From Aleteia
By Nicholas Senz
What makes a person a Church Father anyway? And how could someone from the 12th century make the list?
There’s a deleted scene from Monty Python’s controversial film The Life of Brian, about a man who is mistaken for the Messiah. Three shepherds are sitting next to a fire on the night of Christ’s birth. After an extended conversation on the positive qualities of sheep, one suddenly asks the others, “Is it AD yet?” Another looks up at the sky and says, “Quarter past.”
In an otherwise forgettable scene, this is a clever joke about the fact that we label different eras of human history only in hindsight. No one was flipping their calendar over from BC to AD on the first Christmas night. Americans in the 1880s did not say to each other, “Boy, it sure is nice in the Gilded Age here, isn’t it?” The perspective of the passage of time allows us to evaluate and categorize different periods.
This same phenomenon plays out in an important aspect of Church history: What is the bookend of the Patristic Era?
The Fathers of the Church, those men revered for their proximity to the apostles, their sound teaching in the face of heresy, and their contributions to the building up of the Church’s understanding of its faith, are among the most important authorities in the Church’s Sacred Tradition. Because of their formative impact on the Church’s faith, the opinions of the Fathers carry a special weight. There are always authoritative teachers and outstanding theologians, but at a certain point, the Church becomes aware that those individuals no longer carry the authority of Fathers. For all of the respect his teaching commands, the 13th-century theologian St. Thomas Aquinas is not a Church Father. So when did the Patristic Age end? Actually, not long before Aquinas, some say.

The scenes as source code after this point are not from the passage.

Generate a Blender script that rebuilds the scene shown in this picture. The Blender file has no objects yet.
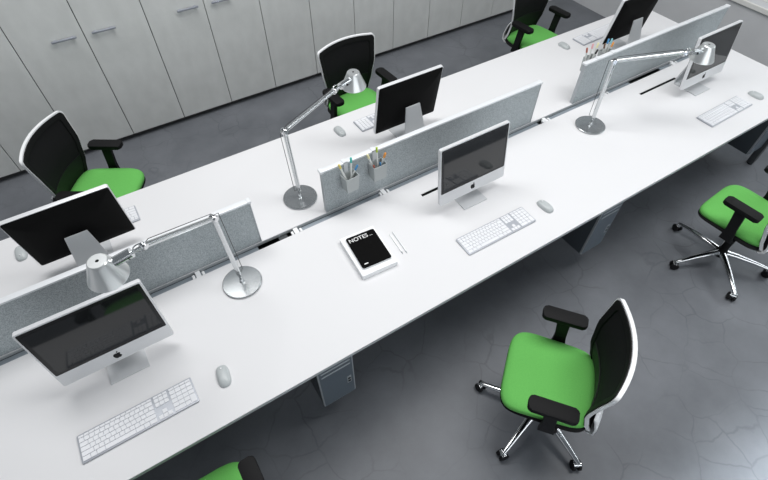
import bpy, bmesh, math, random
from mathutils import Vector, Matrix, Euler
random.seed(7)
PI = math.pi
SC = bpy.context.scene
COL = SC.collection
R = math.radians

# ------------------------------------------------------------------ materials
def mat(name, col, rough=.5, metal=0., spec=.5, alpha=1., emit=None, es=0., coat=0.):
    m = bpy.data.materials.new(name); m.use_nodes = True
    b = m.node_tree.nodes['Principled BSDF']
    b.inputs['Base Color'].default_value = (*col, 1)
    b.inputs['Roughness'].default_value = rough
    b.inputs['Metallic'].default_value = metal
    b.inputs['Specular IOR Level'].default_value = spec
    b.inputs['Alpha'].default_value = alpha
    b.inputs['Coat Weight'].default_value = coat
    if emit:
        b.inputs['Emission Color'].default_value = (*emit, 1)
        b.inputs['Emission Strength'].default_value = es
    return m
def noise_mat(name, c1, c2, scale, rough=.6, detail=4., bump=0., stretch=(1, 1, 1), metal=0., bscale=None, lo=.35, hi=.65):
    m = mat(name, c1, rough, metal); nt = m.node_tree; n = nt.nodes; l = nt.links
    b = n['Principled BSDF']
    tc = n.new('ShaderNodeTexCoord'); mp = n.new('ShaderNodeMapping')
    mp.inputs['Scale'].default_value = stretch
    l.new(tc.outputs['Object'], mp.inputs['Vector'])
    no = n.new('ShaderNodeTexNoise'); no.inputs['Scale'].default_value = scale; no.inputs['Detail'].default_value = detail
    l.new(mp.outputs['Vector'], no.inputs['Vector'])
    cr = n.new('ShaderNodeValToRGB')
    cr.color_ramp.elements[0].position = lo; cr.color_ramp.elements[1].position = hi
    cr.color_ramp.elements[0].color = (*c1, 1); cr.color_ramp.elements[1].color = (*c2, 1)
    l.new(no.outputs['Fac'], cr.inputs['Fac']); l.new(cr.outputs['Color'], b.inputs['Base Color'])
    if bump:
        bp = n.new('ShaderNodeBump'); bp.inputs['Strength'].default_value = bump; bp.inputs['Distance'].default_value = .002
        l.new(no.outputs['Fac'], bp.inputs['Height']); l.new(bp.outputs['Normal'], b.inputs['Normal'])
    return m

M = {}
M['desk'] = mat('white_laminate', (.695, .695, .705), .6, 0, .3)
M['desk_edge'] = mat('grey_edge_band', (.42, .44, .45), .5)
M['steel_dark'] = mat('dark_powder_coat', (.045, .05, .055), .45)
M['alu'] = mat('brushed_aluminium', (.62, .64, .65), .33, .75)
M['rail'] = mat('pale_aluminium_rail', (.74, .76, .78), .4, .1)
M['tray'] = mat('grey_cable_tray', (.30, .34, .38), .4, .3)
M['felt'] = noise_mat('speckled_grey_felt', (.29, .325, .34), (.48, .52, .535), 260, .95, 3., .4, lo=.4, hi=.62)
M['white_metal'] = mat('white_painted_metal', (.82, .83, .84), .35)
M['silver'] = mat('satin_silver', (.74, .75, .765), .38, .25)
M['stand'] = mat('grey_aluminium_stand', (.56, .575, .59), .4, .2)
M['black'] = mat('black_plastic', (.007, .007, .008), .55, 0, .25)
M['black_sat'] = mat('soft_black_plastic', (.007, .007, .0075), .65, 0, .18)
M['screen'] = mat('glossy_black_glass', (.012, .013, .014), .06, 0, .62)
M['bezel'] = mat('black_screen_border', (.004, .004, .005), .25)
M['monback'] = mat('matt_black_back', (.003, .003, .003), .7, 0, .12)
M['key'] = mat('white_key', (.74, .75, .775), .5, 0, .3)
M['kbody'] = mat('pale_aluminium_case', (.42, .44, .48), .42, .2)
M['mouse'] = mat('pale_grey_mouse', (.44, .47, .475), .35)
M['chrome'] = mat('chrome', (.72, .73, .74), .12, 1.)
M['lampalu'] = mat('polished_aluminium', (.66, .68, .69), .22, .95)
M['shade'] = mat('satin_aluminium_shade', (.72, .74, .74), .3, .8)
M['lampbase'] = mat('satin_aluminium_disc', (.46, .48, .49), .25, .85)
M['wire'] = mat('thin_dark_wire', (.05, .05, .05), .4, .4)
M['lime'] = noise_mat('lime_green_fabric', (.115, .43, .085), (.14, .50, .10), 400, .85, 2., .25)
M['shell'] = mat('white_plastic_shell', (.80, .81, .82), .35)
M['cup'] = mat('translucent_grey_plastic', (.47, .50, .50), .35, 0, .5, .92)
M['paper'] = mat('white_paper', (.84, .85, .86), .7)
M['notebook'] = mat('black_notebook_cover', (.003, .003, .003), .8, 0, .08)
M['ink'] = mat('white_print', (.85, .85, .85), .6)
M['tower'] = mat('dark_grey_tower', (.045, .055, .065), .45)
M['towerface'] = mat('slate_tower_front', (.10, .125, .15), .4)
M['toweredge'] = mat('grey_trim', (.40, .43, .45), .35, .3)
M['wall'] = noise_mat('painted_grey_wall', (.56, .57, .585), (.60, .61, .625), 3., .85)
M['windowframe'] = mat('white_window_frame', (.75, .75, .72), .5)
M['cab'] = noise_mat('light_grey_laminate', (.60, .615, .60), (.655, .67, .655), 9., .55, 8., 0, (1, 1, .6))
M['cabin'] = mat('cabinet_carcass', (.10, .10, .10), .7)
M['handle'] = mat('blue_grey_handle', (.36, .38, .43), .35, .4)
M['glass'] = mat('window_glass', (.75, .8, .8), .1, 0, .5, .25)

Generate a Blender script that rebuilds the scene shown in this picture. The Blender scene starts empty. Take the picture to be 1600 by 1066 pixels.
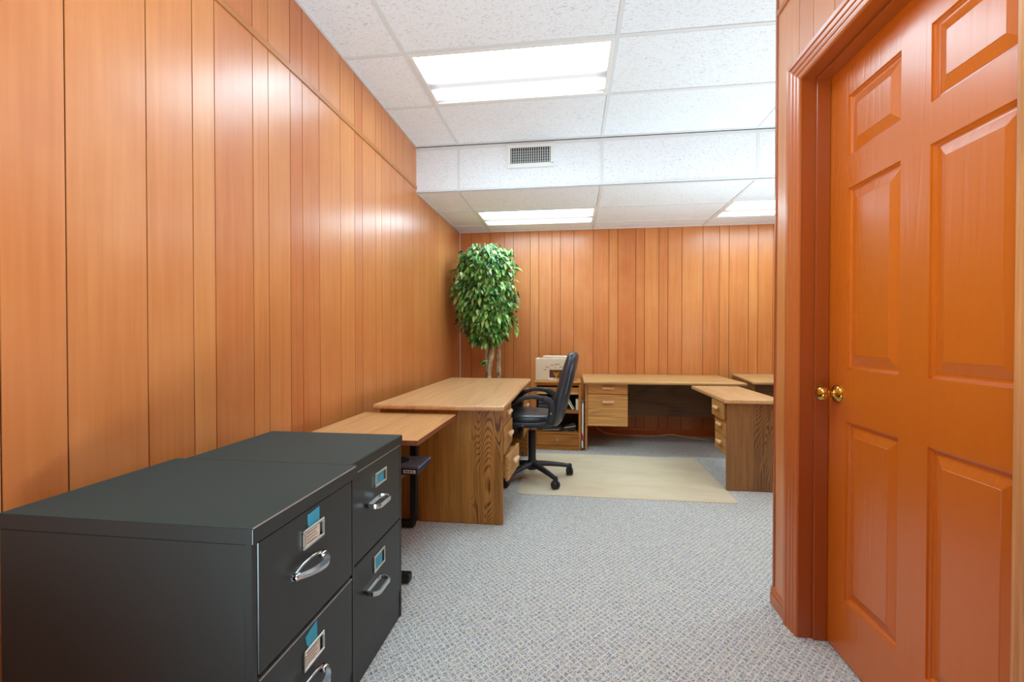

While many will name St. John Damascene, the 8th-century interlocutor with Islam and author of The Orthodox Faith, as the last of the Church Fathers, not a few leading scholars place that title on someone who lived several centuries afterward: St. Bernard of Clairvaux, the Cistercian abbot who died in 1153.
It might seem odd to think of a medieval saint as belonging to a class of men usually categorized as ancient. But this title is well-established even in official Church documents. Pope Pius XII wrote an encyclical on St. Bernard, Doctor Mellifluus, subtitled “On St. Bernard, the Last of the Fathers,” in which he quotes the editor of St. Bernard’s complete works, the 17th-century abbot Dom Jean Mabillon, who called St. Bernard “the last of the Fathers, but certainly not inferior to the earlier ones.”
Pope Benedict XVI also called him “the last of the Fathers.” In a general audience in 2009, Pope Benedict explained why St. Bernard is given this title by some.
While theologians who would live not much later than he increasingly would approach questions of faith with a philosophical method, St. Bernard, following the model of the Church Fathers, dipped into the biblical and patristic sources as his wellspring for theological reflection. Indeed, in addition to citing Scripture copiously, it was a mark of the writings of the Church Fathers to appeal to earlier Fathers: Irenaeus quoting Ignatius, Cyril quoting Athanasius, Augustine quoting Cyprian. St. Bernard did likewise.
Certainly not disparaging the work of the great scholastics who would come later, Pope Benedict describes the contribution of St. Bernard to the faith:
St Bernard, on the other hand, solidly founded on the Bible and on the Fathers of the Church, reminds us that without a profound faith in God, nourished by prayer and contemplation, by an intimate relationship with the Lord, our reflections on the divine mysteries risk becoming an empty intellectual exercise and losing their credibility. Theology refers us back to the “knowledge of the Saints,” to their intuition of the mysteries of the living God and to their wisdom, a gift of the Holy Spirit, which become a reference point for theological thought. Together with Bernard of Clairvaux, we too must recognize that man seeks God better and finds him more easily “in prayer than in discussion.”
St. Bernard reminds us of something that is both incredibly obvious yet easily forgotten: that all of our theological speculation, our whole life of faith, must be centered in Jesus Christ. As he wrote, “All food of the soul is dry unless it is moistened with this oil; insipid, unless it is seasoned with this salt. What you write has no savor for me unless I have read Jesus in it.”
It is this spirit, rooted in the Word, rooted in Christ, that animated the Fathers of the Church, and that animated St. Bernard. And for that reason, he is often counted among their number.